• **STATED TASK**: Repeat exactly the lines between and including those that contain "Write a Blender" and "scene.cycles.max_bounces = 8". Output no other line.

• **EXCERPTED DATA**:
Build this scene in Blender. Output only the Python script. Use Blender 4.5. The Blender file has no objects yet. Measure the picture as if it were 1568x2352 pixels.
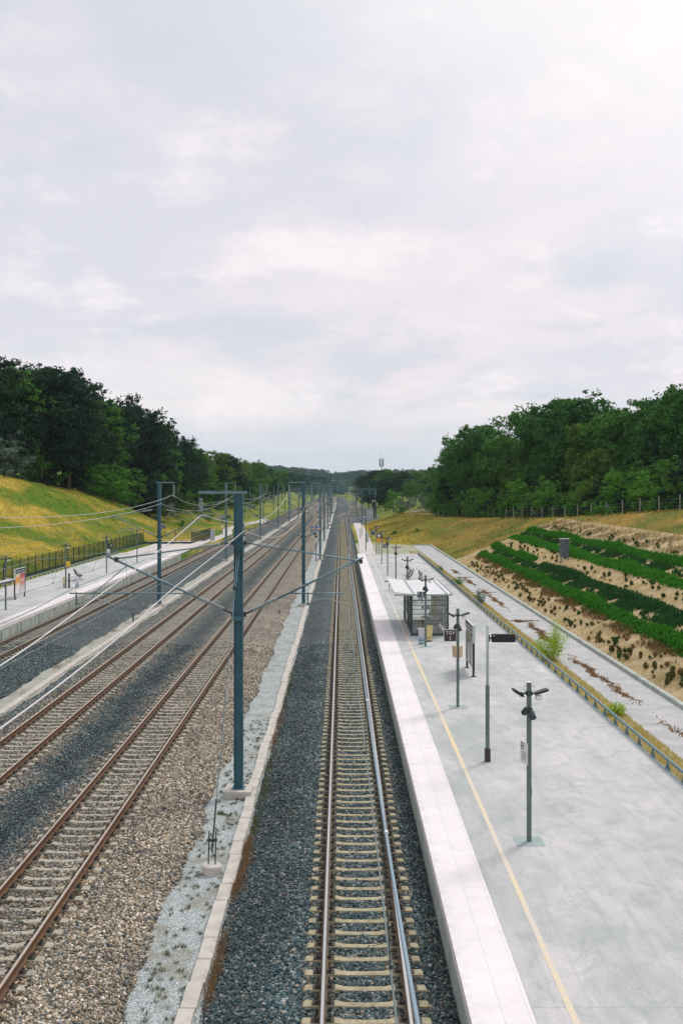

==

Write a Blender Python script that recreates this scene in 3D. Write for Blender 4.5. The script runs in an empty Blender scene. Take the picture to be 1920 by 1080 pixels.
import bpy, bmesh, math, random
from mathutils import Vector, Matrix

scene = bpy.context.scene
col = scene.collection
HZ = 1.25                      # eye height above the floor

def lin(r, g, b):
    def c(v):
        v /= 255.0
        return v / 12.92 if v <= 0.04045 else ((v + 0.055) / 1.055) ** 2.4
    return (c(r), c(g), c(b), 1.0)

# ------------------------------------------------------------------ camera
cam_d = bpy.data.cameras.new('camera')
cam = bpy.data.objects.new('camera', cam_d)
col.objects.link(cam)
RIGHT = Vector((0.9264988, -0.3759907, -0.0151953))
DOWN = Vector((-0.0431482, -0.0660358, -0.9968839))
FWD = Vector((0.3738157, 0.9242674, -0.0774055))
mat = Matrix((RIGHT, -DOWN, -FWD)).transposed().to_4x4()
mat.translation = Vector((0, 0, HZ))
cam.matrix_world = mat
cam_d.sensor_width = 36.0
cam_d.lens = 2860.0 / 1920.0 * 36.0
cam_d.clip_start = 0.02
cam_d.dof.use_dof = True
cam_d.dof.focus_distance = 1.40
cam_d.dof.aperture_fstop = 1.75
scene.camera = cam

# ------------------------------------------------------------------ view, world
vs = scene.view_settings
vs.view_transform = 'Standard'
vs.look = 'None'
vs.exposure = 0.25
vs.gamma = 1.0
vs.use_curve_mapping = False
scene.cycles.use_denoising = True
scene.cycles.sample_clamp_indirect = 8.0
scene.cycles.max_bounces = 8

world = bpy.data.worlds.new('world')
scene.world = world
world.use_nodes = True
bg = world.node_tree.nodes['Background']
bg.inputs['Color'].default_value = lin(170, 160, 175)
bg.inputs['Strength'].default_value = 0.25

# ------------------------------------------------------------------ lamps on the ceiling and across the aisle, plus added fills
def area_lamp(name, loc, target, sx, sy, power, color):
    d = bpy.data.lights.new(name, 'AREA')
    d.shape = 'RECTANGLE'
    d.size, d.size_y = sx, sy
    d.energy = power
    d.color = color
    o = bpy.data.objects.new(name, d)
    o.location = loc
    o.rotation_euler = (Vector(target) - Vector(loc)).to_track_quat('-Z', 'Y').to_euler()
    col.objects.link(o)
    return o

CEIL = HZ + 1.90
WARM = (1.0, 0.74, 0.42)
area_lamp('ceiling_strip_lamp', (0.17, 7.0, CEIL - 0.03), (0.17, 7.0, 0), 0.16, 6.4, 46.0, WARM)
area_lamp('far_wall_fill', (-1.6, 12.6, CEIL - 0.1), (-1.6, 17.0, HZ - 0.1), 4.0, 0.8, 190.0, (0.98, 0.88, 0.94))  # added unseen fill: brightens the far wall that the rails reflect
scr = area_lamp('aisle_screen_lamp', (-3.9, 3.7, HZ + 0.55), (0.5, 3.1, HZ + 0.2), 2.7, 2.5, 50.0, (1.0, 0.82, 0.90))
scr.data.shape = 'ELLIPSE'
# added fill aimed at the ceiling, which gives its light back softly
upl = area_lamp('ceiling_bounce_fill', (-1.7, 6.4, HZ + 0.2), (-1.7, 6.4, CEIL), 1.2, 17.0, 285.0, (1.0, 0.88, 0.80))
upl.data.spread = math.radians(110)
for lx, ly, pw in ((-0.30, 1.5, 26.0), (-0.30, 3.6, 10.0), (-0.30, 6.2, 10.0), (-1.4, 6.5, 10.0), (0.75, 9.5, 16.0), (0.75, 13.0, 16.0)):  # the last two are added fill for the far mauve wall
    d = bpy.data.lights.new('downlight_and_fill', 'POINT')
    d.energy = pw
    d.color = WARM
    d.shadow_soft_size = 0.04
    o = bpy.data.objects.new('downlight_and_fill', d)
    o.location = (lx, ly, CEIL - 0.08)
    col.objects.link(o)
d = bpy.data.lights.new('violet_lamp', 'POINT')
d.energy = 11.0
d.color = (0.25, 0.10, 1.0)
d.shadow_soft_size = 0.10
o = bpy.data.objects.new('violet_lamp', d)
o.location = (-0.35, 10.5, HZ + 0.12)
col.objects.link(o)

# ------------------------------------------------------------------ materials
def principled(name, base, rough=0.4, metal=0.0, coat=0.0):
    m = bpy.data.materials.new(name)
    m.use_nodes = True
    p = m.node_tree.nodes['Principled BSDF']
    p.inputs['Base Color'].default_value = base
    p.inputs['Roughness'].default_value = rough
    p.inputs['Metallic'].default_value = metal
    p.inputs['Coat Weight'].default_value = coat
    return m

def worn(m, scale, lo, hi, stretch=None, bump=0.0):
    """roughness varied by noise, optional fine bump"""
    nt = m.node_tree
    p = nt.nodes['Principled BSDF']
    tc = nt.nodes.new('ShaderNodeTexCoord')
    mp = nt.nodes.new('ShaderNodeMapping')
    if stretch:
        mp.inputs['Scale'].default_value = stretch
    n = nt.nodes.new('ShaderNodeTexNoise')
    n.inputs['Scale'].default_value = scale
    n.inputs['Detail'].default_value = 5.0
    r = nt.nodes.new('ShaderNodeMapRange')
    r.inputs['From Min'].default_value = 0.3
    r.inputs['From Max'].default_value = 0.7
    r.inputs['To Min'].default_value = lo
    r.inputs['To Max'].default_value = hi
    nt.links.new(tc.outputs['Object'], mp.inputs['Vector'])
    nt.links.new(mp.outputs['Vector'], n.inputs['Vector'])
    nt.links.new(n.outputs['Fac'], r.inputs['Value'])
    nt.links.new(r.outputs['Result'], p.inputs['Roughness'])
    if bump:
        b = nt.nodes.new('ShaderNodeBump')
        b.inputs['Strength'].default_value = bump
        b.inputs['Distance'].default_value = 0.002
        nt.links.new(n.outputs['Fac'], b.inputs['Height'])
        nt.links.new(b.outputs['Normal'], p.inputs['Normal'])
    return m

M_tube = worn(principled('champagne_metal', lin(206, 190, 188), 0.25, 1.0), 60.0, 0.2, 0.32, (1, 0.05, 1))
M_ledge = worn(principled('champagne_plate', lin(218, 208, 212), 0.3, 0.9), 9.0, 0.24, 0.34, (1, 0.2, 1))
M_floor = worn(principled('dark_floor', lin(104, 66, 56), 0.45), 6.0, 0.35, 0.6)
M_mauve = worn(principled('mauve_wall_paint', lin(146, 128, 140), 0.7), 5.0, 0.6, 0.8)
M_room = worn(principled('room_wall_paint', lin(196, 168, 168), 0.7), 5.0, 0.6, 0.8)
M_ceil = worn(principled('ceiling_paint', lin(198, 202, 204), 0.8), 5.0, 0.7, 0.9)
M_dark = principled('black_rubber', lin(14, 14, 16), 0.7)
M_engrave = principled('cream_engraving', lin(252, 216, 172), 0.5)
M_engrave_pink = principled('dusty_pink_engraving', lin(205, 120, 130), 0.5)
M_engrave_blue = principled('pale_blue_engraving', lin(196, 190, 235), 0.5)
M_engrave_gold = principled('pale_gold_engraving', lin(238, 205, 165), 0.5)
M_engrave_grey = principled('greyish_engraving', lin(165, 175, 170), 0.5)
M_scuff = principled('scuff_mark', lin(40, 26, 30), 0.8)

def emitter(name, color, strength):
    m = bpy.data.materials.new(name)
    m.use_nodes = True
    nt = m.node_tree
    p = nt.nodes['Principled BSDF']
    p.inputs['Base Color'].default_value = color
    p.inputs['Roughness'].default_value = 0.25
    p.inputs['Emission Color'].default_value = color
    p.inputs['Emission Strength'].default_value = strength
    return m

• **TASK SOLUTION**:
Write a Blender Python script that recreates this scene in 3D. Write for Blender 4.5. The script runs in an empty Blender scene. Take the picture to be 1920 by 1080 pixels.
import bpy, bmesh, math, random
from mathutils import Vector, Matrix

scene = bpy.context.scene
col = scene.collection
HZ = 1.25                      # eye height above the floor

def lin(r, g, b):
    def c(v):
        v /= 255.0
        return v / 12.92 if v <= 0.04045 else ((v + 0.055) / 1.055) ** 2.4
    return (c(r), c(g), c(b), 1.0)

# ------------------------------------------------------------------ camera
cam_d = bpy.data.cameras.new('camera')
cam = bpy.data.objects.new('camera', cam_d)
col.objects.link(cam)
RIGHT = Vector((0.9264988, -0.3759907, -0.0151953))
DOWN = Vector((-0.0431482, -0.0660358, -0.9968839))
FWD = Vector((0.3738157, 0.9242674, -0.0774055))
mat = Matrix((RIGHT, -DOWN, -FWD)).transposed().to_4x4()
mat.translation = Vector((0, 0, HZ))
cam.matrix_world = mat
cam_d.sensor_width = 36.0
cam_d.lens = 2860.0 / 1920.0 * 36.0
cam_d.clip_start = 0.02
cam_d.dof.use_dof = True
cam_d.dof.focus_distance = 1.40
cam_d.dof.aperture_fstop = 1.75
scene.camera = cam

# ------------------------------------------------------------------ view, world
vs = scene.view_settings
vs.view_transform = 'Standard'
vs.look = 'None'
vs.exposure = 0.25
vs.gamma = 1.0
vs.use_curve_mapping = False
scene.cycles.use_denoising = True
scene.cycles.sample_clamp_indirect = 8.0
scene.cycles.max_bounces = 8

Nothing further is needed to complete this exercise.